Hacker News new | ask | show | jobs
by raverbashing 3031 days ago
The problem was twofold:

- Internal politics and the "old school" symbian developers not buying into this ecosystem

- MeeGo/Maemo was more worried with Free Software "circle self pleasing" and rewriting stuff every couple of months than actually shipping a product

How did Android approach the same problem? Kept the kernel and replaced X and most of userspace with dedicated libraries and binaries. Focused on shipping a product (first Android versions were very poor) and after the iPhone came focused on making it similar.

2 comments

I think that's a bit unfair. Meego was scheduled to use Wayland instead of X. While I don't remember if it did, Sailfish definitely does. Maemo was also quite of an early adopter of Pulseaudio. Thus, the whole Maemo-Meego-Sailfish saga has been one of the pioneers in changing the stack SysV/X/ALSA -> Systemd/Wayland/Pulseaudio and friends.
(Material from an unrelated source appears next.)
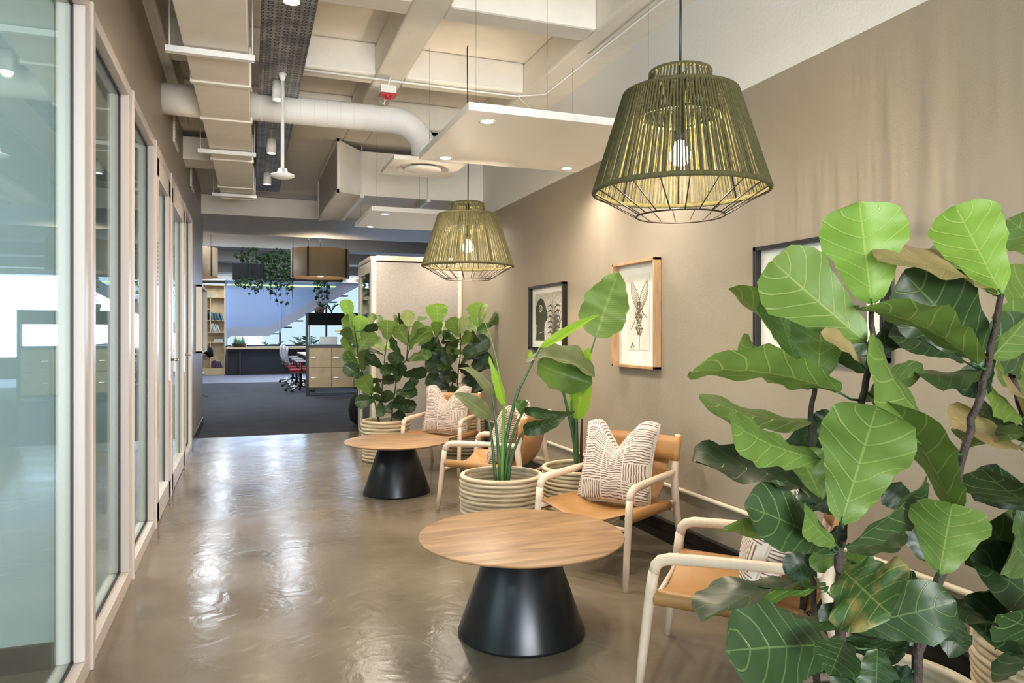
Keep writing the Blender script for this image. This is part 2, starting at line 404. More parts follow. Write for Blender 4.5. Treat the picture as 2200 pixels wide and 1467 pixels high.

The N9 was a really polished product. Offline navigation was incredibly good. I still use it. With a bit of care it could have been a nice product.

Why is it unfair?

If they had focused on shipping and improving the user/developer experience instead of rewriting their product every year or so (and while I didn't see the N9 I did see the N800/N900 and the experience wasn't great - also because of hw issues) we wouldn't be having this conversation

N9 was released in September 2011 that's 5 years after the first iPhone and Android had an ok product by then.

Had them focused on improving what they had on the N800 (released January 2007) instead of what they did they would have owned the market. Instead they let Android surpass them. They had everything to succeed and THEY BLEW IT

> Offline navigation was incredibly good.

It definitely still is. It's unfortunate that map updates are no longer available.

Pretty much this. Lack of interest/willingness to invest aggressively from the CEO, even though Maemo looked quite promising when announced.

Meego was a distraction and pretty much a mistake. I think it was mainly pushed by Intel so they have a reason to sell Atom. People may not remember but before "netbooks" Atom was supposed to go into Mobile Internet Devices (MIDs), which were much smaller than netbooks but larger than smartphones.

Netbooks pretty much came out as a "trial and error" device from PC manufacturers, who were failing with MIDs. If I remember right, Microsoft also had to extend selling new XP licenses post-Windows 7 launch, because of the netbook popularity, and because it didn't want Linux to become popular on them.